New accounting standard will require governments to reveal the annual cost of tax breaks.
BY JACOB PALMER | DIGITAL NEWS EDITOR
A new accounting standard will mandate governments to reveal the annual cost of the tax breaks they give companies.
Among the information to be disclosed: “Value of property, sales and income taxes that have been waived under agreements with companies or other taxpayers,” according to Nasdaq.
The numbers show how the costs of discounted tax bills, special tax zones or outright waivers are piling up for local governments that in some cases have pressing problems with pensions and other budgetary issues. Deals like Nevada’s promise last fall to give Tesla Motors Inc. up to $1.3 billion in tax breaks for building a battery plant there and the $8.7 billion of incentives Washington offered Boeing Co. and its suppliers to expand jetliner production in the state have long been subject to complaints that they increase the burden on existing businesses and individual taxpayers while creating too few jobs.
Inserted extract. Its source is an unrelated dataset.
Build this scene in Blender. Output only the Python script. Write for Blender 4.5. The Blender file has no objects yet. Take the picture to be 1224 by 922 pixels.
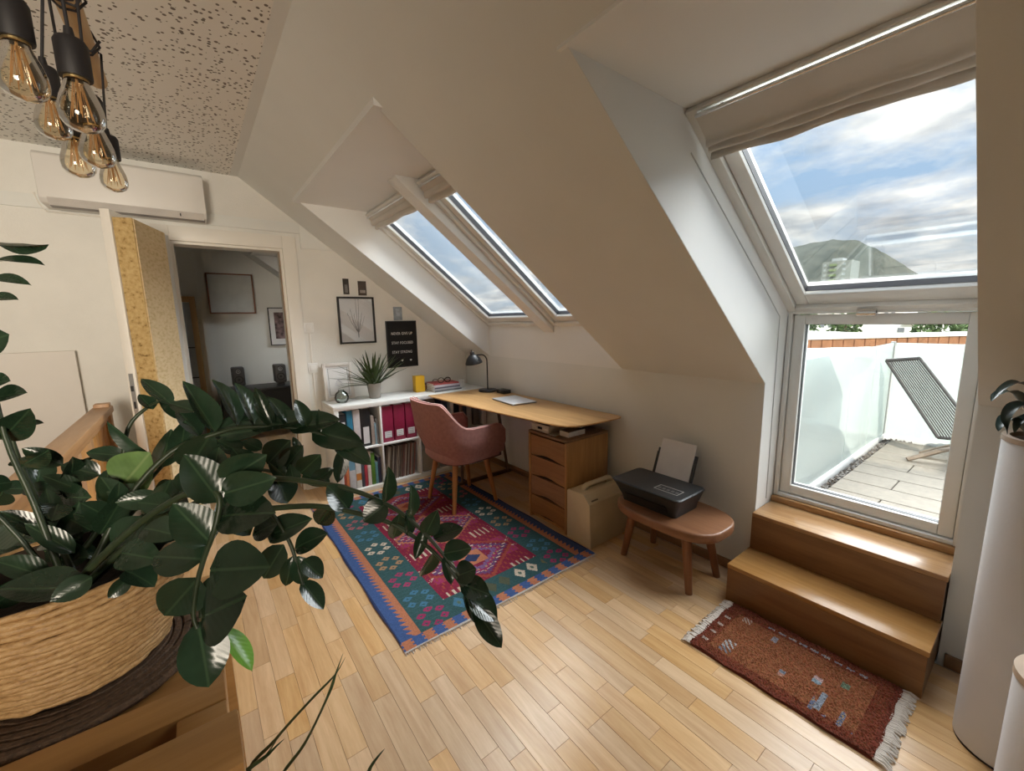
import bpy, bmesh, math, random
from mathutils import Vector, Matrix, Quaternion
random.seed(7)
PI = math.pi
sc = bpy.context.scene
COL = sc.collection

# ---------------------------------------------------------------- camera
cam_d = bpy.data.cameras.new('camera'); cam = bpy.data.objects.new('camera', cam_d); COL.objects.link(cam)
CR = ((0.794216, 0.109867, -0.59762), (-0.607352, 0.113509, -0.786282), (-0.018551, 0.987444, 0.156879))
CP = Vector((-2.3144, -3.8612, 1.4415))
cam.matrix_world = Matrix.Translation(CP) @ Matrix(CR).to_4x4()
cam_d.sensor_width = 36.0; cam_d.lens = 36.0*495.66/1224.0
cam_d.clip_start = 0.02; cam_d.clip_end = 5000
sc.camera = cam

# ---------------------------------------------------------------- world: blue sky with broken cloud
W = bpy.data.worlds.new('sky'); sc.world = W; W.use_nodes = True
nt = W.node_tree; nt.nodes.clear()
def N(nt, t, **k):
    n = nt.nodes.new(t)
    for a, b in k.items(): setattr(n, a, b)
    return n
def sky():
    L = nt.links.new
    out = N(nt, 'ShaderNodeOutputWorld'); bg = N(nt, 'ShaderNodeBackground'); tc = N(nt, 'ShaderNodeTexCoord')
    sep = N(nt, 'ShaderNodeSeparateXYZ'); L(tc.outputs['Generated'], sep.inputs[0])
    # project the direction on a cloud deck so that clouds flatten towards the horizon
    ma = N(nt, 'ShaderNodeMath', operation='ADD'); L(sep.outputs['Z'], ma.inputs[0]); ma.inputs[1].default_value = 0.22
    mx = N(nt, 'ShaderNodeMath', operation='MAXIMUM'); L(ma.outputs[0], mx.inputs[0]); mx.inputs[1].default_value = 0.05
    dv = N(nt, 'ShaderNodeVectorMath', operation='DIVIDE'); L(tc.outputs['Generated'], dv.inputs[0])
    cb = N(nt, 'ShaderNodeCombineXYZ'); [L(mx.outputs[0], cb.inputs[i]) for i in range(3)]; L(cb.outputs[0], dv.inputs[1])
    mp = N(nt, 'ShaderNodeMapping'); L(dv.outputs[0], mp.inputs[0])
    mp.inputs['Scale'].default_value = (1.0, 0.8, 0.0); mp.inputs['Location'].default_value = SKY_LOC; mp.inputs['Rotation'].default_value = (0, 0, 0.35)
    n1 = N(nt, 'ShaderNodeTexNoise'); L(mp.outputs[0], n1.inputs['Vector'])
    n1.inputs['Scale'].default_value = 1.7; n1.inputs['Detail'].default_value = 9; n1.inputs['Roughness'].default_value = 0.64; n1.inputs['Distortion'].default_value = 0.25
    cr = N(nt, 'ShaderNodeValToRGB'); L(n1.outputs['Fac'], cr.inputs[0])
    cr.color_ramp.elements[0].position = 0.40; cr.color_ramp.elements[0].color = (0, 0, 0, 1)
    cr.color_ramp.elements[1].position = 0.60; cr.color_ramp.elements[1].color = (1, 1, 1, 1)
    # cloud brightness: greyer undersides, white tops
    n2 = N(nt, 'ShaderNodeTexNoise'); L(mp.outputs[0], n2.inputs['Vector']); n2.inputs['Scale'].default_value = 4.5; n2.inputs['Detail'].default_value = 6
    cc = N(nt, 'ShaderNodeValToRGB'); L(n2.outputs['Fac'], cc.inputs[0])
    cc.color_ramp.elements[0].position = 0.36; cc.color_ramp.elements[0].color = (0.56, 0.61, 0.67, 1)
    cc.color_ramp.elements[1].position = 0.60; cc.color_ramp.elements[1].color = (1.22, 1.2, 1.16, 1)
    gr = N(nt, 'ShaderNodeValToRGB'); L(sep.outputs['Z'], gr.inputs[0])
    gr.color_ramp.elements[0].position = 0.0; gr.color_ramp.elements[0].color = (0.58, 0.72, 0.86, 1)
    gr.color_ramp.elements[1].position = 0.6; gr.color_ramp.elements[1].color = (0.22, 0.46, 0.85, 1)
    mix = N(nt, 'ShaderNodeMix', data_type='RGBA'); L(cr.outputs[0], mix.inputs['Factor']); L(gr.outputs[0], mix.inputs['A']); L(cc.outputs[0], mix.inputs['B'])
    L(mix.outputs['Result'], bg.inputs['Color']); bg.inputs['Strength'].default_value = SKY_STRENGTH
    L(bg.outputs[0], out.inputs['Surface'])
SKY_LOC = (1.4, 6.6, 0.0); SKY_STRENGTH = 0.92
sky()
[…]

Now, investors, some government officials and others are becoming concerned that the combined effect of such deals over the years may be significantly limiting the financial flexibility of some cities. Governments rarely sum up the value of the tax breaks they have granted, and the accounting board worries that this leaves investors in the dark about the toll.
(SOURCE: Nasdaq)
Local companies that will be subjected to the deal include Nike and Intel.
In Oregon, Nike received an assurance in 2012 that the state wouldn’t change its taxation modes. In exchange, Nike promised to spend at least $150 million and add 500 Oregon jobs. Nike has far exceeded both goals.
Washington County and Intel Corp. (Nasdaq: INTC) agreed last year on a sweeping 30-year incentives plan.